*Supplied data*
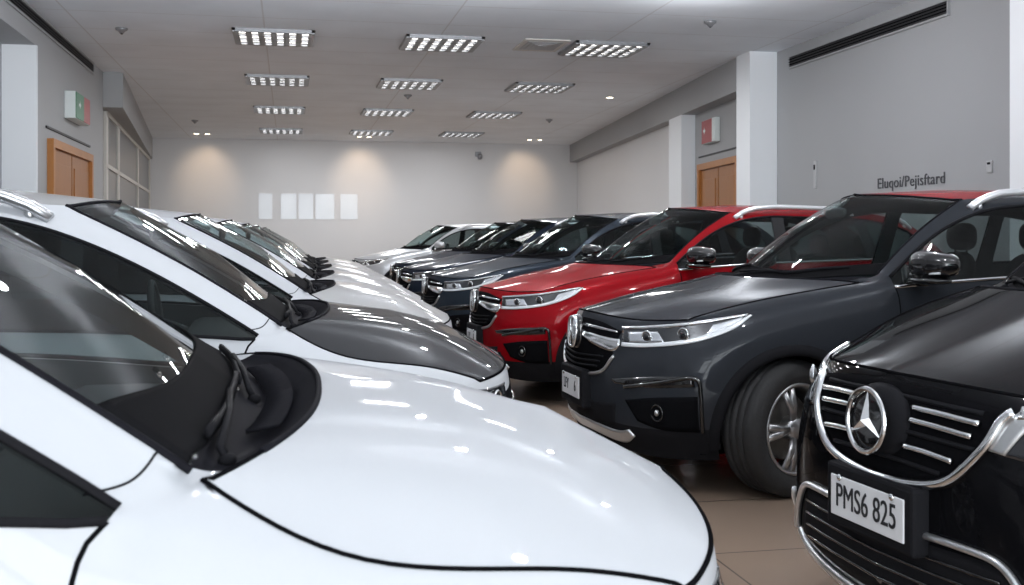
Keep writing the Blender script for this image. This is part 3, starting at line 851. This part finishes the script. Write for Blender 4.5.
        c.add('bumper_trim', c.line([(.12, .56, .575), (.25, .71, .61), (.40, .84, .645), (.42, .865, .56), (.42, .865, .36)], D, .014, .004, 40, s, r2=.012), 'gloss')
        c.add('bumper_vent', c.patch([(.06, .46, .605), (.22, .67, .640), (.40, .84, .655)], [(.08, .49, .585), (.24, .69, .585), (.40, .845, .60)], D, .003, 24, 4, .01, s), 'gloss')
    c.add('lower_grille', c.patch([(.07, -.50, .475), (.01, -.28, .46), (0, 0, .46), (.01, .28, .46), (.07, .50, .475)],
                                  [(.07, -.48, .36), (.02, -.28, .335), (0, 0, .33), (.02, .28, .335), (.07, .48, .36)], (1, 0, 0), .003, 40, 8), 'plastic')
    c.add('skid_plate', c.patch([(.12, -.58, .345), (.05, -.48, .325), (.0, -.24, .335), (0, 0, .34), (.0, .24, .335), (.05, .48, .325), (.12, .58, .345)],
                                [(.12, -.60, .31), (.06, -.50, .265), (.03, -.24, .28), (.02, 0, .285), (.03, .24, .28), (.06, .50, .265), (.12, .60, .31)], (1, 0, 0), .012, 48, 6, .02), 'satin', label='silver skid plate lip')
    plate_part(c, .455, .580, .175, None, 0, [('LFY', -.08, .080), ('6', .10, .080)], .03, holder=.048)
    return c

def star_car():
    c = Car(NETS['star']); common_parts(c, dict(lip='paint', lipw=.03, valance='gloss', strip='chrome'))
    mirror_part(c, 2.0, 1.25, .88)
    D = (.71, .71, 0)
    g = c.add('grille', c.patch([(.06, -0.440, .922), (.02, -0.246, .945), (0, 0, .955), (.02, 0.246, .945), (.06, 0.440, .922)],
                                [(.05, -0.387, .80), (.02, -0.246, .71), (0, 0, .685), (.02, 0.246, .71), (.05, 0.387, .80)], (1, 0, 0), .003, 44, 12), 'grille')
    c.add('grille_surround', c.line([(.07, -0.453, .922), (.06, -0.431, .90), (.05, -0.392, .81), (.02, -0.264, .705), (0, 0, .675), (.02, 0.264, .705), (.05, 0.392, .81), (.06, 0.431, .90), (.07, 0.453, .922)], (1, 0, 0), .017, .010, 70, r2=.015), 'chrome', g, label='chrome grille surround')
    for s in (1, -1):
        for (z, a, b, r) in ((.893, .14, .375, .010), (.858, .135, .36, .007), (.785, .125, .31, .009)):
            c.add('grille_bar', c.line([(.0, a, z), (.02, (a + b) / 2, z - .004), (.05, b, z - .012)], (1, 0, 0), r, .014, 24, s, r2=.009), 'chrome', g)
    for z in (.92, .825, .74):
        w = .37 if z > .8 else .26
        c.add('grille_slat', c.line([(.05, -w, z - .01), (0, 0, z), (.05, w, z - .01)], (1, 0, 0), .007, .004, 30), 'plastic', g)
    # round star emblem on a domed hub
    h, _ = c.cast(Vector((1, 0, .838)), Vector((-1, 0, 0))); ex = h.x + .035
    bm = bmesh.new(); blob(bm, (ex - .05, 0, .838), (.045, .13, .11), 2.2, 28, 14); hub = c.add('emblem_backing', bm_mesh(bm, True), 'plastic', g)
    bm = bmesh.new(); tube(bm, [(.093 * math.cos(a), .093 * math.sin(a), .012) for a in [2 * PI * i / 48 for i in range(48)]], .008, 8, True)
    # three pointed star, faceted
    cen = bm.verts.new((0, 0, .030)); ring = []
    for i in range(6):
        a = PI / 2 + i * PI / 3; rr = .090 if i % 2 == 0 else .020
        ring.append(bm.verts.new((rr * math.cos(a), rr * math.sin(a), .010)))
    for i in range(6): bm.faces.new((ring[i], ring[(i + 1) % 6], cen))
    me = bm_mesh(bm, False)
    c.add('emblem', facing(me, (ex, 0, .838), (1, 0, .06)), 'chrome', g, label='chrome ring with three pointed star')
    bm = bmesh.new(); blob(bm, (0, 0, 0), (.091, .091, .012), 2, 32, 8); c.add('emblem_disc', facing(bm_mesh(bm, True), (ex, 0, .838), (1, 0, .06)), 'gloss', g)
    for s in (1, -1):
        top = [(.085, .50, .925), (.20, .68, .950), (.36, .79, .980), (.62, .875, 1.025)]
        bot = [(.06, .43, .815), (.16, .66, .80), (.32, .80, .825), (.50, .875, .90), (.62, .885, 1.01)]
        hl = c.add('headlight', c.patch(top, bot, D, .004, 36, 10, .012, s), 'lens')
        c.add('headlight_trim', c.patch([(.08, .505, .938), (.20, .68, .958), (.36, .79, .985)], [(.075, .495, .905), (.20, .68, .930), (.36, .79, .962)], D, .012, 24, 4, .012, s), 'chrome', hl)
        c.add('headlight_trim', c.patch([(.08, .475, .925), (.065, .445, .89), (.06, .415, .82)], [(.10, .53, .92), (.085, .50, .88), (.07, .46, .815)], (1, .3, 0), .011, 20, 4, .010, s), 'satin', hl)
        c.add('reflector', c.patch([(.22, .68, .90), (.34, .78, .92), (.46, .83, .95)], [(.20, .69, .845), (.34, .80, .865), (.46, .85, .90)], D, .007, 16, 5, .01, s), 'lamp', hl)
        for q in ((.17, .62, .885), (.32, .77, .90)):
            p, n = c.proj(Vector((-q[0], q[1] * s, q[2])), Vector((.71, .71 * s, 0)), .012)
            bm = bmesh.new(); tube(bm, [(.034 * math.cos(a), .034 * math.sin(a), 0) for a in [2 * PI * i / 24 for i in range(24)]], .006, 6, True)
            blob(bm, (0, 0, 0), (.031, .031, .014), 2, 18, 10)
            c.add('projector_lens', facing(bm_mesh(bm, True), p, (.85, .5 * s, 0)), 'lamp', hl)
        c.add('air_intake', c.patch([(.09, .60, .50), (.20, .73, .535), (.36, .84, .545)], [(.10, .62, .36), (.22, .74, .33), (.36, .845, .33)], D, .003, 20, 8, .012, s), 'plastic')
        c.add('intake_blade', c.line([(.10, .62, .49), (.16, .70, .41), (.22, .74, .36)], D, .010, .010, 16, s), 'drl')
    c.add('lower_grille', c.patch([(.05, -.48, .535), (.0, -.2, .525), (0, 0, .525), (.0, .2, .525), (.05, .48, .535)],
                                  [(.06, -.54, .36), (.02, -.28, .315), (0, 0, .31), (.02, .28, .315), (.06, .54, .36)], (1, 0, 0), .003, 40, 8), 'plastic')
    for z in (.37, .41, .45, .49):
        c.add('lower_grille_slat', c.line([(.05, -.47, z), (0, 0, z), (.05, .47, z)], (1, 0, 0), .005, .006, 30), 'gloss')
    for s in (1, -1):
        c.add('bumper_trim', c.line([(.0, .17, .548), (.02, .34, .552), (.05, .47, .540), (.07, .54, .47), (.09, .59, .37)], (1, 0, 0), .012, .010, 36, s, r2=.011), 'satin')
    c.add('bumper_lip', c.line([(.16, -.72, .36), (.07, -.57, .305), (.02, -.28, .275), (.0, 0, .27), (.02, .28, .275), (.07, .57, .305), (.16, .72, .36)], (1, 0, 0), .014, .012, 60, r2=.018), 'satin', label='satin silver bumper lip')
    plate_part(c, .52, .645, .185, None, 0, [('PMS6 825', 0, .092)], .035, holder=.035)
    return c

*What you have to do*
Repeat the material above verbatim. Leave the pictures behind.

*Correct answer*
Keep writing the Blender script for this image. This is part 3, starting at line 851. This part finishes the script. Write for Blender 4.5.
        c.add('bumper_trim', c.line([(.12, .56, .575), (.25, .71, .61), (.40, .84, .645), (.42, .865, .56), (.42, .865, .36)], D, .014, .004, 40, s, r2=.012), 'gloss')
        c.add('bumper_vent', c.patch([(.06, .46, .605), (.22, .67, .640), (.40, .84, .655)], [(.08, .49, .585), (.24, .69, .585), (.40, .845, .60)], D, .003, 24, 4, .01, s), 'gloss')
    c.add('lower_grille', c.patch([(.07, -.50, .475), (.01, -.28, .46), (0, 0, .46), (.01, .28, .46), (.07, .50, .475)],
                                  [(.07, -.48, .36), (.02, -.28, .335), (0, 0, .33), (.02, .28, .335), (.07, .48, .36)], (1, 0, 0), .003, 40, 8), 'plastic')
    c.add('skid_plate', c.patch([(.12, -.58, .345), (.05, -.48, .325), (.0, -.24, .335), (0, 0, .34), (.0, .24, .335), (.05, .48, .325), (.12, .58, .345)],
                                [(.12, -.60, .31), (.06, -.50, .265), (.03, -.24, .28), (.02, 0, .285), (.03, .24, .28), (.06, .50, .265), (.12, .60, .31)], (1, 0, 0), .012, 48, 6, .02), 'satin', label='silver skid plate lip')
    plate_part(c, .455, .580, .175, None, 0, [('LFY', -.08, .080), ('6', .10, .080)], .03, holder=.048)
    return c

def star_car():
    c = Car(NETS['star']); common_parts(c, dict(lip='paint', lipw=.03, valance='gloss', strip='chrome'))
    mirror_part(c, 2.0, 1.25, .88)
    D = (.71, .71, 0)
    g = c.add('grille', c.patch([(.06, -0.440, .922), (.02, -0.246, .945), (0, 0, .955), (.02, 0.246, .945), (.06, 0.440, .922)],
                                [(.05, -0.387, .80), (.02, -0.246, .71), (0, 0, .685), (.02, 0.246, .71), (.05, 0.387, .80)], (1, 0, 0), .003, 44, 12), 'grille')
    c.add('grille_surround', c.line([(.07, -0.453, .922), (.06, -0.431, .90), (.05, -0.392, .81), (.02, -0.264, .705), (0, 0, .675), (.02, 0.264, .705), (.05, 0.392, .81), (.06, 0.431, .90), (.07, 0.453, .922)], (1, 0, 0), .017, .010, 70, r2=.015), 'chrome', g, label='chrome grille surround')
    for s in (1, -1):
        for (z, a, b, r) in ((.893, .14, .375, .010), (.858, .135, .36, .007), (.785, .125, .31, .009)):
            c.add('grille_bar', c.line([(.0, a, z), (.02, (a + b) / 2, z - .004), (.05, b, z - .012)], (1, 0, 0), r, .014, 24, s, r2=.009), 'chrome', g)
    for z in (.92, .825, .74):
        w = .37 if z > .8 else .26
        c.add('grille_slat', c.line([(.05, -w, z - .01), (0, 0, z), (.05, w, z - .01)], (1, 0, 0), .007, .004, 30), 'plastic', g)
    # round star emblem on a domed hub
    h, _ = c.cast(Vector((1, 0, .838)), Vector((-1, 0, 0))); ex = h.x + .035
    bm = bmesh.new(); blob(bm, (ex - .05, 0, .838), (.045, .13, .11), 2.2, 28, 14); hub = c.add('emblem_backing', bm_mesh(bm, True), 'plastic', g)
    bm = bmesh.new(); tube(bm, [(.093 * math.cos(a), .093 * math.sin(a), .012) for a in [2 * PI * i / 48 for i in range(48)]], .008, 8, True)
    # three pointed star, faceted
    cen = bm.verts.new((0, 0, .030)); ring = []
    for i in range(6):
        a = PI / 2 + i * PI / 3; rr = .090 if i % 2 == 0 else .020
        ring.append(bm.verts.new((rr * math.cos(a), rr * math.sin(a), .010)))
    for i in range(6): bm.faces.new((ring[i], ring[(i + 1) % 6], cen))
    me = bm_mesh(bm, False)
    c.add('emblem', facing(me, (ex, 0, .838), (1, 0, .06)), 'chrome', g, label='chrome ring with three pointed star')
    bm = bmesh.new(); blob(bm, (0, 0, 0), (.091, .091, .012), 2, 32, 8); c.add('emblem_disc', facing(bm_mesh(bm, True), (ex, 0, .838), (1, 0, .06)), 'gloss', g)
    for s in (1, -1):
        top = [(.085, .50, .925), (.20, .68, .950), (.36, .79, .980), (.62, .875, 1.025)]
        bot = [(.06, .43, .815), (.16, .66, .80), (.32, .80, .825), (.50, .875, .90), (.62, .885, 1.01)]
        hl = c.add('headlight', c.patch(top, bot, D, .004, 36, 10, .012, s), 'lens')
        c.add('headlight_trim', c.patch([(.08, .505, .938), (.20, .68, .958), (.36, .79, .985)], [(.075, .495, .905), (.20, .68, .930), (.36, .79, .962)], D, .012, 24, 4, .012, s), 'chrome', hl)
        c.add('headlight_trim', c.patch([(.08, .475, .925), (.065, .445, .89), (.06, .415, .82)], [(.10, .53, .92), (.085, .50, .88), (.07, .46, .815)], (1, .3, 0), .011, 20, 4, .010, s), 'satin', hl)
        c.add('reflector', c.patch([(.22, .68, .90), (.34, .78, .92), (.46, .83, .95)], [(.20, .69, .845), (.34, .80, .865), (.46, .85, .90)], D, .007, 16, 5, .01, s), 'lamp', hl)
        for q in ((.17, .62, .885), (.32, .77, .90)):
            p, n = c.proj(Vector((-q[0], q[1] * s, q[2])), Vector((.71, .71 * s, 0)), .012)
            bm = bmesh.new(); tube(bm, [(.034 * math.cos(a), .034 * math.sin(a), 0) for a in [2 * PI * i / 24 for i in range(24)]], .006, 6, True)
            blob(bm, (0, 0, 0), (.031, .031, .014), 2, 18, 10)
            c.add('projector_lens', facing(bm_mesh(bm, True), p, (.85, .5 * s, 0)), 'lamp', hl)
        c.add('air_intake', c.patch([(.09, .60, .50), (.20, .73, .535), (.36, .84, .545)], [(.10, .62, .36), (.22, .74, .33), (.36, .845, .33)], D, .003, 20, 8, .012, s), 'plastic')
        c.add('intake_blade', c.line([(.10, .62, .49), (.16, .70, .41), (.22, .74, .36)], D, .010, .010, 16, s), 'drl')
    c.add('lower_grille', c.patch([(.05, -.48, .535), (.0, -.2, .525), (0, 0, .525), (.0, .2, .525), (.05, .48, .535)],
                                  [(.06, -.54, .36), (.02, -.28, .315), (0, 0, .31), (.02, .28, .315), (.06, .54, .36)], (1, 0, 0), .003, 40, 8), 'plastic')
    for z in (.37, .41, .45, .49):
        c.add('lower_grille_slat', c.line([(.05, -.47, z), (0, 0, z), (.05, .47, z)], (1, 0, 0), .005, .006, 30), 'gloss')
    for s in (1, -1):
        c.add('bumper_trim', c.line([(.0, .17, .548), (.02, .34, .552), (.05, .47, .540), (.07, .54, .47), (.09, .59, .37)], (1, 0, 0), .012, .010, 36, s, r2=.011), 'satin')
    c.add('bumper_lip', c.line([(.16, -.72, .36), (.07, -.57, .305), (.02, -.28, .275), (.0, 0, .27), (.02, .28, .275), (.07, .57, .305), (.16, .72, .36)], (1, 0, 0), .014, .012, 60, r2=.018), 'satin', label='satin silver bumper lip')
    plate_part(c, .52, .645, .185, None, 0, [('PMS6 825', 0, .092)], .035, holder=.035)
    return c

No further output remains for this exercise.